Monday, August 1, 2011

Mudballs That Glitter: More on the Body/Spirit

Near the opening of her novel Their Eyes Were Watching God, Zora Neale Hurston refers to human beings as “mudballs that glitter.” For over thirty years I have carried this image with me as a kind of shorthand for the spirit-flesh embranglement that we call “human being.”

Hurston’s image came afresh to me last week as I was walking along the rocky northern shore of the Atlantic Ocean. I looked up out of my reverie and everything was shining. Everything. Even the rocks. I looked more closely. It wasn’t reflected light. The grains of sand, the waves, the seaweed, the skate purses, the rocks weren’t reflecting the light of the sun; they were shining from within, with their “own” light, a light answering the light shining from the sun, a resounding antiphony of light. I looked more closely. It was as if everything was made of light, formed of light—not simply the sentient beings, but every being, even the rocks, and I remembered my Ojibwe friends in Minnesota arguing (against the vocal disbelief of other students) that rocks, too, are alive.

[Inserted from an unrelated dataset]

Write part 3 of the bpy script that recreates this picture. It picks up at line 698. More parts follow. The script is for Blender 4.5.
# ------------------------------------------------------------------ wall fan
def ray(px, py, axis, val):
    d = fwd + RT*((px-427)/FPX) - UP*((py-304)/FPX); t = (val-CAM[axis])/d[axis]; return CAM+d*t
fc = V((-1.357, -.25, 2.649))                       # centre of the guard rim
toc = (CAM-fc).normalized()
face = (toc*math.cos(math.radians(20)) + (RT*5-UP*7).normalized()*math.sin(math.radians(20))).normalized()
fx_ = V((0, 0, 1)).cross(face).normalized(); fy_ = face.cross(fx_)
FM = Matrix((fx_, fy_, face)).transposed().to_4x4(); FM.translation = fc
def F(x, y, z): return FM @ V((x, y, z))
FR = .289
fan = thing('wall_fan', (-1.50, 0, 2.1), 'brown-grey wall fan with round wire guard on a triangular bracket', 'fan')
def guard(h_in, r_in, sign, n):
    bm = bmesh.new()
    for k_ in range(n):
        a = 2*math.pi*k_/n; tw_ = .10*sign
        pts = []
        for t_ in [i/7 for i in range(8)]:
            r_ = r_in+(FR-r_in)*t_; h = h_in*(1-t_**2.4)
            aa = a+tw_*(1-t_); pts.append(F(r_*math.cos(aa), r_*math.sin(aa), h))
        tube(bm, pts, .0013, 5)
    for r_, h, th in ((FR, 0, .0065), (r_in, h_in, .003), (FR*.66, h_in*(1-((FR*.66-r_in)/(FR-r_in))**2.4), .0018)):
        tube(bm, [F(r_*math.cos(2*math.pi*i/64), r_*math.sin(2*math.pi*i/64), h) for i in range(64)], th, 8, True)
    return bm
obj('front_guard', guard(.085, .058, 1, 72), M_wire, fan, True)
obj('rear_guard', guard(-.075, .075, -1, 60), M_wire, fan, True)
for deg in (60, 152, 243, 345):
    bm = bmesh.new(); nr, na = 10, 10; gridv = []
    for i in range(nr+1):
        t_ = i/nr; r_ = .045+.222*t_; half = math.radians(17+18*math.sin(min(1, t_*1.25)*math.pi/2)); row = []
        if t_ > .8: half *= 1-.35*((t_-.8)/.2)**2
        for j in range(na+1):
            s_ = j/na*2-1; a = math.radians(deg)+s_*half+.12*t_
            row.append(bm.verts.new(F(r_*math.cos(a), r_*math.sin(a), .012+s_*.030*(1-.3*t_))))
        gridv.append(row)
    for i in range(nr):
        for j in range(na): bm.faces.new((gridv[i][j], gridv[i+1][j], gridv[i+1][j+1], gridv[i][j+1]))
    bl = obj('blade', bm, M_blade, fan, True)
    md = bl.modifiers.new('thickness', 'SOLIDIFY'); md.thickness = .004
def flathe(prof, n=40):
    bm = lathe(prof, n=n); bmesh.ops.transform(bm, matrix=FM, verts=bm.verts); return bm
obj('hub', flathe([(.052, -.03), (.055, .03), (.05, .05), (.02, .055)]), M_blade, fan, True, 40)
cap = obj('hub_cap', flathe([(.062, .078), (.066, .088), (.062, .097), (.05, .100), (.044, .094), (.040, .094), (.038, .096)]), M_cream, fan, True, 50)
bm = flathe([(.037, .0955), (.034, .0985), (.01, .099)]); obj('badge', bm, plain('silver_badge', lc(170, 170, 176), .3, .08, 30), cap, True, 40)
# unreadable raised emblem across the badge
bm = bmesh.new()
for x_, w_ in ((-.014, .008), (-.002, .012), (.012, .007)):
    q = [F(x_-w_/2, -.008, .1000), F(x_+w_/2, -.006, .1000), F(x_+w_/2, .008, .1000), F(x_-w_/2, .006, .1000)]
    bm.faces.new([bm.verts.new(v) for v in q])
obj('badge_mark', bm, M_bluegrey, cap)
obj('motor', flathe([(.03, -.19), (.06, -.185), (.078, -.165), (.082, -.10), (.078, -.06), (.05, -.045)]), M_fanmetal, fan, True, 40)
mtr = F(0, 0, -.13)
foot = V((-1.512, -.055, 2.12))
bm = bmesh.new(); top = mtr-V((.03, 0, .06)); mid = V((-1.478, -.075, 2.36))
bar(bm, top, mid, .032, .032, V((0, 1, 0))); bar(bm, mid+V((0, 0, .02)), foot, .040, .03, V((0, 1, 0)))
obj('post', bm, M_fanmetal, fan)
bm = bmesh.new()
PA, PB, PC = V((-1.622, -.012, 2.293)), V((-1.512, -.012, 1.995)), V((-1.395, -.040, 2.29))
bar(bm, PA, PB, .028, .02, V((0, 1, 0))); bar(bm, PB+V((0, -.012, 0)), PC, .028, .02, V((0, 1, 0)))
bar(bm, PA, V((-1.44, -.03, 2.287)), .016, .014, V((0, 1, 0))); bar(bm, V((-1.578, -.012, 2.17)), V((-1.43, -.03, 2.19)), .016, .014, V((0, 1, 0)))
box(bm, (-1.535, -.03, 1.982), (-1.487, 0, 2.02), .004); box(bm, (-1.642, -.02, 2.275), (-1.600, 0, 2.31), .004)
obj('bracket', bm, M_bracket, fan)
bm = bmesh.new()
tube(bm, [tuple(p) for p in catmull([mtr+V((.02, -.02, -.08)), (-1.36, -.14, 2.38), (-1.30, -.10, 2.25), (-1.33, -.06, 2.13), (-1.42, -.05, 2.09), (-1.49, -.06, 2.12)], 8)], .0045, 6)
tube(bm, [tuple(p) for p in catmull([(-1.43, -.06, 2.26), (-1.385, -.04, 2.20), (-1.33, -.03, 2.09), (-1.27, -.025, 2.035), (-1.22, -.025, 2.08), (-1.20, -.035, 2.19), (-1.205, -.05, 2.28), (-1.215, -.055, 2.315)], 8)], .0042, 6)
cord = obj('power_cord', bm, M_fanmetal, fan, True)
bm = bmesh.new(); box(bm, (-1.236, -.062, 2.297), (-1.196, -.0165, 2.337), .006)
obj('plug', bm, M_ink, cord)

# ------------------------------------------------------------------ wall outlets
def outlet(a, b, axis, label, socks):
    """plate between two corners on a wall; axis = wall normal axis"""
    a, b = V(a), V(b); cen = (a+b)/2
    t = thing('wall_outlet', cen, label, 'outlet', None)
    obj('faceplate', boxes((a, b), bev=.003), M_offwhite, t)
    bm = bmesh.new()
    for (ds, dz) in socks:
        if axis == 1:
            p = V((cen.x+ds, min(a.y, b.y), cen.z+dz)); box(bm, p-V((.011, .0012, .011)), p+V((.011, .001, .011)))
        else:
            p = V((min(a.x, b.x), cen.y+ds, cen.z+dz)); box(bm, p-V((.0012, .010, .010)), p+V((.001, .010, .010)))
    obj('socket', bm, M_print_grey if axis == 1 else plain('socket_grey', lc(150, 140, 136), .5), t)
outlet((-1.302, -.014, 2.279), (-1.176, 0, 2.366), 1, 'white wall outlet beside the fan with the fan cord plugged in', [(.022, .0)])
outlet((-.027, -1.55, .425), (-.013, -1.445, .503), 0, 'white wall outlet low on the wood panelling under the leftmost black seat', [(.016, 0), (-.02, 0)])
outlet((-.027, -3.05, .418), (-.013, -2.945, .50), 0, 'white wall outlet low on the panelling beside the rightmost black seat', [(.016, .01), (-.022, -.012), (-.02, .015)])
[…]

Even the rocks on this beach I was walking through were alive. I could see, feel the light enlivening them. That light, that energy, that creative power, that palpable generativity was one, One shining in and through them all, each separate being. The shapes and colors and density of each individual shining was no more than and no less than a declaration of the infinite variety of the One that was even now bringing it into being, fashioning it, sustaining it, accompanying it faithfully on its journey of coming into being and perishing.

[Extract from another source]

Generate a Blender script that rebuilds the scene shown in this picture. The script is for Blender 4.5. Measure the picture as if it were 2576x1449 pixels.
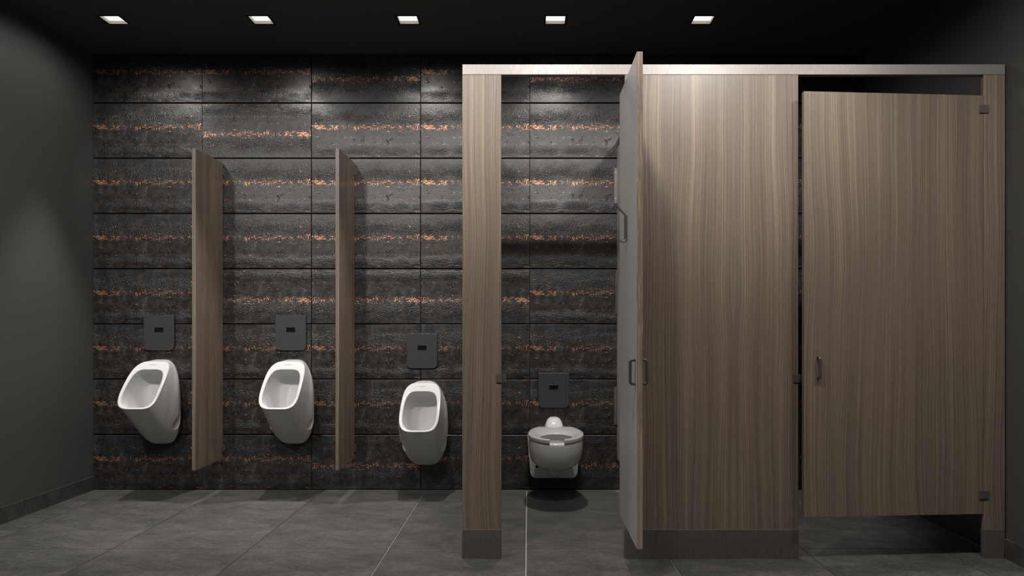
import bpy, bmesh, math, random
import numpy as np
from mathutils import Vector, Matrix
random.seed(4)
PI = math.pi
for o in list(bpy.data.objects): bpy.data.objects.remove(o)
sc = bpy.context.scene
COL = sc.collection

# ------------------------------------------------------------------ measurements (metres; y = 0 is the tiled wall, camera looks along +y)
CD, CZ = 5.5, 1.1855
XL, XR, ZT, YB = -3.174, 2.452, 3.177, -6.6
LX = [-2.686, -1.732, -0.778, 0.176, 1.130]     # ceiling lamps, x
LY_REAR, LY_FRONT = -0.61, -3.0

# ------------------------------------------------------------------ camera
cam = bpy.data.cameras.new('camera'); cam.sensor_width = 36.0; cam.sensor_fit = 'HORIZONTAL'
cam.lens = 36.0 * 1897.5 / 2576
cam.shift_x = -(1329 - 1288) / 2576
cam.shift_y = (823 - 724.5) / 2576
cam.clip_start = 0.05
co = bpy.data.objects.new('camera', cam); COL.objects.link(co)
co.location = (0, -CD, CZ); co.rotation_euler = (PI/2, 0, 0)
sc.camera = co

# ------------------------------------------------------------------ world, view, lamps
w = bpy.data.worlds.new('world'); sc.world = w; w.use_nodes = True
w.node_tree.nodes['Background'].inputs[0].default_value = (0.02, 0.02, 0.02, 1)
sc.view_settings.view_transform = 'Standard'; sc.view_settings.look = 'None'
sc.view_settings.gamma = 1; sc.view_settings.use_curve_mapping = False
sc.view_settings.exposure = 0.0
sc.cycles.use_denoising = True
sc.cycles.max_bounces = 6
sc.cycles.sample_clamp_indirect = 4.0

WARM = (1.0, 0.965, 0.93)
def area_lamp(x, y, z, power, size=0.13, spread=170):
    l = bpy.data.lights.new('lamp_light', 'AREA'); l.shape = 'SQUARE'; l.size = size
    l.energy = power; l.color = WARM; l.spread = math.radians(spread)
    o = bpy.data.objects.new('lamp_light', l); COL.objects.link(o); o.location = (x, y, z)
    return o
def spot_lamp(x, y, z, power, angle, blend, tilt=0.0, radius=0.03):
    l = bpy.data.lights.new('lamp_beam', 'SPOT'); l.spot_size = math.radians(angle); l.spot_blend = blend
    l.energy = power; l.color = WARM; l.shadow_soft_size = radius
    o = bpy.data.objects.new('lamp_beam', l); COL.objects.link(o); o.location = (x, y, z)
    o.rotation_euler = (math.radians(tilt), 0, 0)
    return o
P_FRONT, P_REAR, P_WASH, P_CORE, P_ACCENT = 20, 9.0, 11, 165, 115
for x in LX:
    area_lamp(x, LY_FRONT, ZT - 0.012, P_FRONT)
    spot_lamp(x, LY_REAR, ZT - 0.03, P_REAR, 172, 0.6, 0)             # broad glow
    spot_lamp(x, LY_FRONT, ZT - 0.03, P_CORE, 46, 0.6, 0)
    spot_lamp(x, LY_FRONT, ZT - 0.03, P_ACCENT, 58, 0.9, 62, 0.07)
    spot_lamp(x, LY_REAR, ZT - 0.03, P_WASH, 66, 0.35, 39)       # accent beam turned to the tiled wall
    spot_lamp(x, LY_REAR, ZT - 0.03, P_CORE, 49, 0.6, 0)        # straight down

area_lamp(2.084, LY_FRONT, ZT - 0.012, P_FRONT * 1.1)               # the front row has a sixth lamp by the right wall
spot_lamp(2.084, LY_FRONT, ZT - 0.03, P_CORE, 46, 0.6, 0)

# ------------------------------------------------------------------ node helpers
class NT:
    def __init__(s, name):
        s.m = bpy.data.materials.new(name); s.m.use_nodes = True
        s.t = s.m.node_tree; s.b = s.t.nodes['Principled BSDF']
    def node(s, t, **kw):
        n = s.t.nodes.new(t)
        for k, v in kw.items(): setattr(n, k, v)
        return n
    def link(s, a, b): s.t.links.new(a, b)
    def put(s, sock, v):
        if isinstance(v, (int, float)): sock.default_value = v
        elif isinstance(v, tuple): sock.default_value = v if len(v) == len(sock.default_value) else v + (1,)
        else: s.link(v, sock)
    def math(s, op, a, b=0.0, c=0.0, clamp=False):
        n = s.node('ShaderNodeMath', operation=op); n.use_clamp = clamp
        s.put(n.inputs[0], a); s.put(n.inputs[1], b); s.put(n.inputs[2], c); return n.outputs[0]
    def coord(s): return s.node('ShaderNodeTexCoord').outputs['Object']
    def xyz(s, v):
        n = s.node('ShaderNodeSeparateXYZ'); s.link(v, n.inputs[0]); return n.outputs
    def comb(s, x, y, z):
        n = s.node('ShaderNodeCombineXYZ'); s.put(n.inputs[0], x); s.put(n.inputs[1], y); s.put(n.inputs[2], z); return n.outputs[0]
    def vmul(s, v, k, off=(0, 0, 0)):
        n = s.node('ShaderNodeVectorMath', operation='MULTIPLY_ADD'); s.link(v, n.inputs[0])
        n.inputs[1].default_value = k; s.put(n.inputs[2], off); return n.outputs[0]
    def noise(s, v, scale, detail=2.0, rough=0.5, dist=0.0, col=False):
        n = s.node('ShaderNodeTexNoise'); s.link(v, n.inputs['Vector']); n.inputs['Scale'].default_value = scale
        n.inputs['Detail'].default_value = detail; n.inputs['Roughness'].default_value = rough
        n.inputs['Distortion'].default_value = dist
        return n.outputs['Color' if col else 'Fac']
    def ramp(s, f, stops):
        n = s.node('ShaderNodeValToRGB'); s.link(f, n.inputs[0]); e = n.color_ramp.elements
        while len(e) < len(stops): e.new(0.5)
        for q, (p, c) in zip(e, stops):
            q.position = p; q.color = (c, c, c, 1) if isinstance(c, (int, float)) else c + (1,)
        return n.outputs[0]
    def mix(s, f, a, b, mode='MIX'):
        n = s.node('ShaderNodeMix', data_type='RGBA', blend_type=mode)
        s.put(n.inputs[0], f); s.put(n.inputs[6], a); s.put(n.inputs[7], b); return n.outputs[2]
    def gauss(s, v, mu, sig):
        d = s.math('DIVIDE', s.math('SUBTRACT', v, mu), sig)
        return s.math('EXPONENT', s.math('MULTIPLY', s.math('MULTIPLY', d, d), -0.5))
    def bump(s, h, dist, strength=1.0, normal=None):
        n = s.node('ShaderNodeBump'); n.inputs['Distance'].default_value = dist; n.inputs['Strength'].default_value = strength
        s.link(h, n.inputs['Height'])
        if normal: s.link(normal, n.inputs['Normal'])
        return n.outputs[0]
    def rnd(s):
        return s.node('ShaderNodeObjectInfo').outputs['Random']
    def out(s, color=None, rough=None, metal=None, spec=None, normal=None):
        if color is not None: s.put(s.b.inputs['Base Color'], color)
        if rough is not None: s.put(s.b.inputs['Roughness'], rough)
        if metal is not None: s.put(s.b.inputs['Metallic'], metal)
        if spec is not None: s.put(s.b.inputs['Specular IOR Level'], spec)
        if normal is not None: s.link(normal, s.b.inputs['Normal'])
        return s.m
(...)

Walking through this riot of light, I thought of the many circles of mystics from all religious traditions—both orthodox and heterodox, both those I am at home with and those whose dualistic or other doctrines are far from my experience of the world—who have witnessed to the light in the creation. The Hebrew scriptures (Psalm 97:12) say “Light is sown for the righteous,” leading many who came after to cultivate and reap that light. Gnostics of many sorts speak of light/spirit trapped in the matter of our created world. The Zoroastrians focused on the path to a world all of light through purity and righteousness. Augustine reports that the Manichees ate cucumbers and melons to imbibe the great amounts of light trapped in these foods. Lurianic Kabbalists speak of the breaking of the vessels at creation, which scattered sparks of light throughout the created universe, and of repairing the world (tikkun olam) by gathering up these scattered sparks. The Hasids, too, speak of our task as human beings as finding the One everywhere one looks and gathering the light shining in all that exists.

Whatever the differences in their worldview—dualistic, non-dualistic, theistic, nontheistic, atheistic—these mystics have seen something, something real in our world, a vision that often bears fruit in a moral life that recognizes the connection among all things and all peoples, and that draws one away from forgetfulness and self-absorption and cruelty and toward humility, justice, and compassion. This insight, whatever its (sometimes wild) accompanying imagery or concepts, invites human beings, beings of flesh, mudballs, to live in such a way that we, too, shine. It invites us to remove the veils that cover that light in us, to stop hiding the light in us from others, to stop trying to extinguish the light shining in us because we cannot bear it, or cannot bear its often confusing and disturbing coexistence with our fleshly selves, to become more and more transparent so that it shines through us the way it shines through the rocks on the ocean shore, through all being, gracefully, naturally, joyfully, for anyone walking by with eyes to see. To become not simply mudballs that glitter, but mudballs that shine.

Even the rocks are shining
Shining with the glory of you

Passing through
from this angle and this one and
this
lost in ourselves
we miss their offering
speckled, pocked, pooled
scarified with light
alive
declaring the wonder of being

If these, too, can shine,
why not this battered tent of flesh?